→ PROBLEM REQUIREMENTS:
Pictures stay out. Extract the lines below from the first one through the line with "PI = math.pi", both included.

→ PROVIDED MATERIAL:
*****
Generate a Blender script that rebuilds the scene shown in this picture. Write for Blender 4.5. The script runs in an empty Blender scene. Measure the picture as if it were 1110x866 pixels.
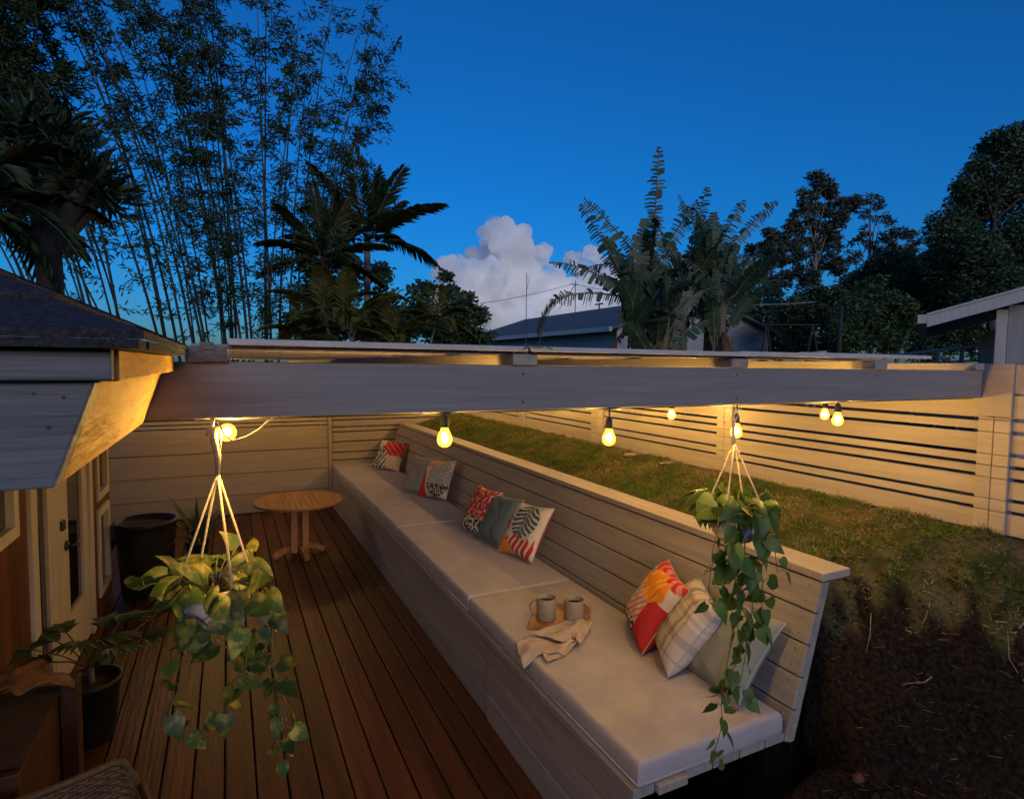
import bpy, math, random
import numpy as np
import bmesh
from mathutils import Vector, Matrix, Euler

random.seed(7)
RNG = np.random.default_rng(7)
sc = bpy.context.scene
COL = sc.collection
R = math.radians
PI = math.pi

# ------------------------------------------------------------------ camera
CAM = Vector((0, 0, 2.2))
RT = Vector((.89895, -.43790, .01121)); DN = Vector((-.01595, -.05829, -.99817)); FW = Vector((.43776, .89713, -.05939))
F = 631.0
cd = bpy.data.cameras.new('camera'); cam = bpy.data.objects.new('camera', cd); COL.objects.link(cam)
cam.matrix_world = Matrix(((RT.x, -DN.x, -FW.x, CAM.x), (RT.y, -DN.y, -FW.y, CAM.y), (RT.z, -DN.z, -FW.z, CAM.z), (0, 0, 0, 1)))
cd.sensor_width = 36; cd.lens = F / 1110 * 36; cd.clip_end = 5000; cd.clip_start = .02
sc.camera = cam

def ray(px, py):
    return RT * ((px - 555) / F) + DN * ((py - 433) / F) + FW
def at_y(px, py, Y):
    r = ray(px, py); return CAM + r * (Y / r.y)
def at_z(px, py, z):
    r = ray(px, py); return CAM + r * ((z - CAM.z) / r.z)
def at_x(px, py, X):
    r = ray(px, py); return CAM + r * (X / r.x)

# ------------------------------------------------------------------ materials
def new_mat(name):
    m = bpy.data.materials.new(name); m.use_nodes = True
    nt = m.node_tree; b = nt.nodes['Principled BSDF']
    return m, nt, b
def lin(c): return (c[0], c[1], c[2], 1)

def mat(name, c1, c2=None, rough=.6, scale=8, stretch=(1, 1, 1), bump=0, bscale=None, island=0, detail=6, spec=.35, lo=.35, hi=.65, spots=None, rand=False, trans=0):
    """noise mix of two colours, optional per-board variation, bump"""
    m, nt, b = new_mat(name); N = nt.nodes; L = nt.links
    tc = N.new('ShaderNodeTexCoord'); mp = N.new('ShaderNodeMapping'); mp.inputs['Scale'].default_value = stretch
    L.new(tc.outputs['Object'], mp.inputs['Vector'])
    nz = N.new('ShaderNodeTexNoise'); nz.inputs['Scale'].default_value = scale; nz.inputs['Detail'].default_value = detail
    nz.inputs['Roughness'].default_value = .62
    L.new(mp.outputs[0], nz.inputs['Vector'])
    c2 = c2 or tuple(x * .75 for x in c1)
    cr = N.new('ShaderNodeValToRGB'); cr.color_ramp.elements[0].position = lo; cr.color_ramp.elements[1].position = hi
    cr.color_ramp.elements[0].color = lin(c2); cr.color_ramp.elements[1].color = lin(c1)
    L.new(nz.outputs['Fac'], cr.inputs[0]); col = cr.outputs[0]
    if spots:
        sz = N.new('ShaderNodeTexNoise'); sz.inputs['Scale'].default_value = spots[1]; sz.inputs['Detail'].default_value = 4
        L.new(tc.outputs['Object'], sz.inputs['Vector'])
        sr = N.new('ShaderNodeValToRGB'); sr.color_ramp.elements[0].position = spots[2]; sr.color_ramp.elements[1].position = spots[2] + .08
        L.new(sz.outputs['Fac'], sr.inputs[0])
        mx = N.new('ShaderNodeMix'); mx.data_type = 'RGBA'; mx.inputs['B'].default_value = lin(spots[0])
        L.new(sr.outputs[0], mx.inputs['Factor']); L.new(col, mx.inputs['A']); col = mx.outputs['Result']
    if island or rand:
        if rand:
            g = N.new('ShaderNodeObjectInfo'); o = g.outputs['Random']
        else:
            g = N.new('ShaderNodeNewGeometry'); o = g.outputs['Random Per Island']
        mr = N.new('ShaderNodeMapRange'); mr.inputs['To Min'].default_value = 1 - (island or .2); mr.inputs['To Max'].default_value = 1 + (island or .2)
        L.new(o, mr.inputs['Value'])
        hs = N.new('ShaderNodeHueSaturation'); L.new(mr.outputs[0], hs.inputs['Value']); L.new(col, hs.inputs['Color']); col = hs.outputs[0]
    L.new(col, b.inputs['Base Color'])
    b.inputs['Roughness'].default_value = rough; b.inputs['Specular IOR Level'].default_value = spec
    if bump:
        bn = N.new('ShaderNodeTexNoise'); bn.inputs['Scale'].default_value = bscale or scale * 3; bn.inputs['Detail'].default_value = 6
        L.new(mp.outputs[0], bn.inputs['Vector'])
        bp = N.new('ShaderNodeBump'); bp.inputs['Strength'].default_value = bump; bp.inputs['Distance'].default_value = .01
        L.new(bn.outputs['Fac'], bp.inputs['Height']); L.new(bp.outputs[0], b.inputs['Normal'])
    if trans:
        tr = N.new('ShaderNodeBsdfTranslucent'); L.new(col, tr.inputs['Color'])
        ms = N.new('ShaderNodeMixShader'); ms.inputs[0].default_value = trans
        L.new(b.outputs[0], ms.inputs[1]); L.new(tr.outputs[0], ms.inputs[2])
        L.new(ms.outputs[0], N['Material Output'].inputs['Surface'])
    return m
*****
→ ANSWER:
Generate a Blender script that rebuilds the scene shown in this picture. Write for Blender 4.5. The script runs in an empty Blender scene. Measure the picture as if it were 1110x866 pixels.
import bpy, math, random
import numpy as np
import bmesh
from mathutils import Vector, Matrix, Euler

random.seed(7)
RNG = np.random.default_rng(7)
sc = bpy.context.scene
COL = sc.collection
R = math.radians
PI = math.pi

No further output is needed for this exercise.